Juan
Pablo Zangara
(Especial
para Noticias Veloces.)
1. “En
el reino de un niño –escribe María Negroni-, la miniaturización permite conocer
el todo antes que las partes y, por tanto, vencer, captándolo a simple vista,
lo temible del objeto”. Cuando el tamaño del mundo (y, en especial, el mundo
adulto) es reducido como por arte de magia y transformado en un juguete, su
misterio permanece, pero se convierte en algo maravilloso y ya no más (o ya no
tanto) un entorno de amenazas y temores. Para mejor, ese reino en miniatura puede
cargar con las aventuras de la fantasía, donde se aprende a reconocer las
formas que irá tomando el deseo.
“Ese embeleso –sigue diciendo Negroni-
persiste en algunos adultos privilegiados”. Así fue como unos tercos
grandulones, a fines del siglo XIX, tomaron el símbolo por excelencia del
progreso y la modernidad y lo convirtieron en un pequeño mundo a escala 1/32.
No sólo había nacido el arte del modelismo ferroviario: con el tren eléctrico
en miniatura, la fascinación por las invenciones técnicas se reencontraba con
el impulso mágico que florece en el jardín de la infancia. Todo niño que
manipula un juguete tiene algo de mago: puede entrar y salir de las cosas,
puede mimetizarse con cualquiera de ellas, aferra los secretos del mundo en su
mano. Los objetos pierden pronto el significado y la función que parecen
atarlos al universo adulto, y el niño los ensambla en los poemas que le dictan
la imaginación y el sueño.
2. Fue sobre la
base de los trenes a escala (esos con los que vanamente intenta consolarse el
reverendo Alegría, acosado por Ned Flanders, en tantos capítulos de Los Simpsons) que, allá por los años
’50, en Inglaterra, nacieron las pistas para los autos a escala. Como el
sistema consistía en deslizar el coche por una ranura, que hacía contacto con
un dispositivo eléctrico, se los llamó slot
cars (slot es el término inglés
para esa ranura, o carril, si se prefiere). Entre los años ’60 y ’70, el
fanatismo por estas carreras de automodelismo sirvió de inmejorable excusa para
que millones de grandulones en todo el mundo siguieran siendo niños. (En 1967,
el argentino Horacio Cella se consagró campeón metropolitano y rioplatense. Con
su hermano Roberto, habían iniciado la fabricación de carrocerías nacionales en
un espacio contiguo a su negocio de repuestos automotor, donde funcionó además
la primera pista.)
Esa fascinación, desde entonces, tiene un
nombre eterno: el Scalextric. (Además
del sufijo eléctrico, la marca se forma por la conjunción “scale X”, escala X,
por la relación de tamaño con el modelo natural. Esta relación se fijó en 1/32
o 1/24.) Cómo no recordar el entusiasmo al armar el trazado de la pista, con
sus curvas y puentes; cómo no recordar las peleas para ver quién se quedaba con
el coche más rápido; cómo no volver a sentir el pulsador en la mano, la pericia
para evitar el fuera de pista, o el cuidado con el que debían acomodarse los
cablecitos del contacto, para asegurar el agarre al carril. Todas esas cosas
están cifradas en ese nombre.
Tan simple como eso: conducir con el deseo
un autito por una pista eléctrica sin fin. Una réplica imperfecta pero a la vez
hipnótica, un recuerdo imperfecto pero a la vez alucinante, de ese anhelo
irrenunciable por lograr el movimiento perpetuo.
3. Permutando
las letras del Nombre, el rabino Judá León consiguió por fin dar vida al Gólem.
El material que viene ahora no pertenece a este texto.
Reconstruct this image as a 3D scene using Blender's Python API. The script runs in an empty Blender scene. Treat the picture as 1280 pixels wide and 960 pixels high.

No tardó en renegar de esa dudosa maravilla, como un niño que se cansa de un
juguete. “¿Por qué di en agregar a la
infinita/ serie un símbolo más?”, se dice con angustia. En los versos que
cierran la historia, Jorge Luis Borges se pregunta: “¿Quién nos dirá las cosas que sentía/ Dios, al mirar a su rabino en
Praga?”. Así como nuestros dedos pulsan el alma del auto que acelera en su
carril, ¿no seremos simples cochecitos en el Scalextric divino?